Biosignals like EDA and PPG could power next generation of fake news detection
One striking observation was that more complex models like CNNs underperformed relative to simpler models. CNNs were particularly prone to overfitting and exhibited unstable behavior, such as identifying only the most frequent class while failing to detect minority ones. For instance, CNN models achieved near-zero recall in detecting disbelief in false information, arguably the most critical case for misinformation detection.

A novel study published on arXiv under the title “Truth and Trust: Fake News Detection via Biosignals” offers compelling evidence that physiological data, specifically electrodermal activity (EDA) and photoplethysmography (PPG), can be used to detect misinformation and assess the interplay between user belief and the objective truth of information.
Conducted by researchers from The Australian National University, Griffith University, and Curtin University, the research pioneers a human-centered, multimodal approach to misinformation detection, suggesting that how people physically react to content can serve as a marker for its veracity.
Can physiological signals accurately detect truth and falsehood?
The study centers on two primary classification tasks: determining whether physiological responses can distinguish objectively true from false statements, and whether they can model the more complex interaction of subjective belief and factual accuracy.
In a controlled laboratory setting, 28 participants evaluated climate-related claims while wearing non-invasive EmotiBit sensors that captured EDA and PPG data. Each claim was labeled both by its factual accuracy and by the participant’s belief response. This dual labeling enabled two classification objectives: binary veracity classification and a novel four-class belief-veracity classification.
Key findings showed that EDA, associated with the sympathetic nervous system and emotional arousal, outperformed PPG in identifying the truth status of claims. Using machine learning models, particularly K-Nearest Neighbors (KNN), the system achieved up to 65.73% accuracy in binary truth detection using EDA-derived features, suggesting that the body’s autonomic responses can reveal subtle cognitive judgments related to misinformation.
However, performance significantly declined when attempting to classify the interaction between belief and truth. For instance, the best model for joint classification, KNN on EDA, only reached 34% macro F1 score, with especially low success in identifying when participants correctly disbelieved false claims. This indicates that physiological responses alone may not provide enough signal to disambiguate such complex cognitive states.
How was the study structured to capture subtle cognitive-affective states?

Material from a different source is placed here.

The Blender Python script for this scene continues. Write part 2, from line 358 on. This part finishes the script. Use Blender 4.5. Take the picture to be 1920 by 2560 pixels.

Participants were exposed to randomized sequences of validated true and false statements about climate science. After a distraction task, they re-evaluated a subset of these claims, rating their truthfulness on a Likert scale. Their physiological responses were continuously recorded, synchronized with precise timestamps to isolate the signal corresponding to each claim assessment.
Researchers extracted handcrafted features from EDA and PPG signals, including statistical, spectral, and non-linear descriptors, then benchmarked four models: KNN, LightGBM, a neural network, and a convolutional neural network (CNN). Each model was evaluated separately on the two tasks. EDA consistently proved more reliable than PPG, particularly for the binary classification of truth versus falsehood.
One striking observation was that more complex models like CNNs underperformed relative to simpler models. CNNs were particularly prone to overfitting and exhibited unstable behavior, such as identifying only the most frequent class while failing to detect minority ones. For instance, CNN models achieved near-zero recall in detecting disbelief in false information, arguably the most critical case for misinformation detection.
This modeling behavior reveals a core challenge: while the nervous system does register some form of “truth signal,” the body’s response is less distinct when belief and truth diverge. Disbelieving misinformation does not consistently yield a detectable physiological pattern, unlike the arousal associated with unexpected or cognitively dissonant truths.
What does this mean for the future of misinformation detection?
The research presents both promise and caution. On one hand, physiological signals, especially EDA, offer a viable tool for content-agnostic misinformation detection, potentially enhancing systems where textual analysis or source metadata is unavailable or unreliable. This opens new avenues in fields such as cognitive monitoring, affective computing, and personalized media filtering.
However, the limited success in the joint belief-veracity classification highlights the difficulty of decoding internal states such as doubt, skepticism, or correction using biosignals alone. These constructs may require integration with additional modalities, such as eye-tracking, facial expression analysis, or linguistic context.
Moreover, the study raises ethical and technical considerations. While non-invasive sensors offer privacy advantages, broader deployment of physiological surveillance must account for user consent, cultural variability, and signal interpretation accuracy. The researchers stress the importance of safe and responsible innovation, advocating for multimodal systems that contextualize physiological cues within a wider framework of cognitive and behavioral data.